Read the Room

Hélène Wickett, Menlo Park, CA

In a recent article in PDN, Eric Ogden said that placing a subject in an environment draws them out. I think this is definitely true. Especially if they are in their own home or another familiar place where they can feel comfortable. I also, think that a good environmental portrait incorporates the space it the photo. To read the room is to create a holistic image that blends seamlessly with the subject.

In the photo of the pianist Hélène Wickett (above), I was hoping to use the natural light from the windows behind her to make a warm natural looking image. But the composition of the shot with the piano keys behind her worked really well. There was a door just to her right. I placed a strobe with soft box in there, to add light on the right side of her face (camera left). This also threw some light on her hand and the viola, as well as the piano keys. I like how natural this looks. By using the existing doorway and only augmenting the light coming from there, the photo still looks very natural.

PoshMark team at their headquarters in Menlo Park, CA


I used a similar approach in the photo of the team from Poshmark. I had seen the arch behind them when I scouted their facility and wanted to incorporate it into the shot. The alternating red and white walls also added some interest. I pose them near the doorway; camera left where light was already coming in. I augmented this light with a speedlight and soft box. I also used a handheld speedlight to fill in the shadows a little. I like how the white wall on the camera right reflected back on the two people on the right to vary the lighting on the four subjects.

In the portrait of Emily Jean, I had a big window late in the day. The light was very soft and faint. I love how the light gently illuminates the curve of her back and face. I added a reflector on the left to fill in the shadows and give her hair extra highlights. This simple approach always seems to yield a very gentle and arm portrait. Throw in that gorgeous smile and you can’t help but be happy looking at this photo.

Emily Jean, Menlo Park, CA


Finally, in creating the portrait of potter Joy Imai, I found a marvelously cluttered but orderly workshop in back of her store.

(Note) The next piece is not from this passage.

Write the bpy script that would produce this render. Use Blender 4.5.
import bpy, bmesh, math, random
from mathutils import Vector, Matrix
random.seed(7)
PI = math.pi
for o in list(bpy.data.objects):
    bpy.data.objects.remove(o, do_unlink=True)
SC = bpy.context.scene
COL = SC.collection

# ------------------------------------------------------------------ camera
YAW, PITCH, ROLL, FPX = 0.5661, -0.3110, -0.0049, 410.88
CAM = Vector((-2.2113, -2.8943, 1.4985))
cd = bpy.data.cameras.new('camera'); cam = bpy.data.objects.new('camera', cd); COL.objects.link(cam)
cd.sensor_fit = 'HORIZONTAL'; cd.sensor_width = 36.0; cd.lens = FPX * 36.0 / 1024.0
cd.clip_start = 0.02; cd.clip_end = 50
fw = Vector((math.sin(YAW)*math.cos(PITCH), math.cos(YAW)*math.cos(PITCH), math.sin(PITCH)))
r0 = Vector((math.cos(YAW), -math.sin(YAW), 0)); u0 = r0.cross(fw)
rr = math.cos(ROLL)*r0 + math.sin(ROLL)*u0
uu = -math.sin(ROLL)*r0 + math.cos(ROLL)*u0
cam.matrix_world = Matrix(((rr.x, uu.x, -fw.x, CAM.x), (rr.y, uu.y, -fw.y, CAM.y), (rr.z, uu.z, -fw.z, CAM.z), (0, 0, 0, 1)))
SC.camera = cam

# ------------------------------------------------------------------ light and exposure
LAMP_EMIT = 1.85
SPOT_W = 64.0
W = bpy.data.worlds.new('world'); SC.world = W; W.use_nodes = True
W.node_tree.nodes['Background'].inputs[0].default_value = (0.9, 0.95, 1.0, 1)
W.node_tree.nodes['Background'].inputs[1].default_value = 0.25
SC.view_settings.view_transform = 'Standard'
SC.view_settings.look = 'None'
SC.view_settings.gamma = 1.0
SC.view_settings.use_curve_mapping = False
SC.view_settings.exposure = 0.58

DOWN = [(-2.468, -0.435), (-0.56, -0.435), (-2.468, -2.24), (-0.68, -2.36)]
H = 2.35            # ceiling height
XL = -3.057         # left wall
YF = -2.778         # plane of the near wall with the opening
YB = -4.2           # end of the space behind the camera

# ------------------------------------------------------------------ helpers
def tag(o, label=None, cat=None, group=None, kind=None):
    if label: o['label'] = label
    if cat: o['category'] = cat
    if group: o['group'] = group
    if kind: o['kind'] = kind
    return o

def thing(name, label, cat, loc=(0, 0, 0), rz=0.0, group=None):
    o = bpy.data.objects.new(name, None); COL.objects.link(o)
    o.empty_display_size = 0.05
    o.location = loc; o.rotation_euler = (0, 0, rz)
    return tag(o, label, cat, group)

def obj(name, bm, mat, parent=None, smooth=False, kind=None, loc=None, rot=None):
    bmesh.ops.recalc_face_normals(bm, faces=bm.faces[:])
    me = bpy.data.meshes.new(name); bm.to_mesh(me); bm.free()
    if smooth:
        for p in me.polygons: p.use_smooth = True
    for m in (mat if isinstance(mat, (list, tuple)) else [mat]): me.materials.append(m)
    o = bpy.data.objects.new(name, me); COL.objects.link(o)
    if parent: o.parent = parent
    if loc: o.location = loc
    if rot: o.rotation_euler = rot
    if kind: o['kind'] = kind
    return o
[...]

There were windows on both sides and a door behind me and slightly to the left. The room was very dark so I used a high ISO and slow shutter speed and set the camera on a tripod. The long exposure had the added benefit of blurring her hands as she made a bamboo holder for her pots. No extra lights were needed here. I am always amazed at the warmth of the light in a photo like this. Everything looked so dark before I took the photo. But the room was so beautifully unkempt; I wanted it to be preserved for the photo in its natural state.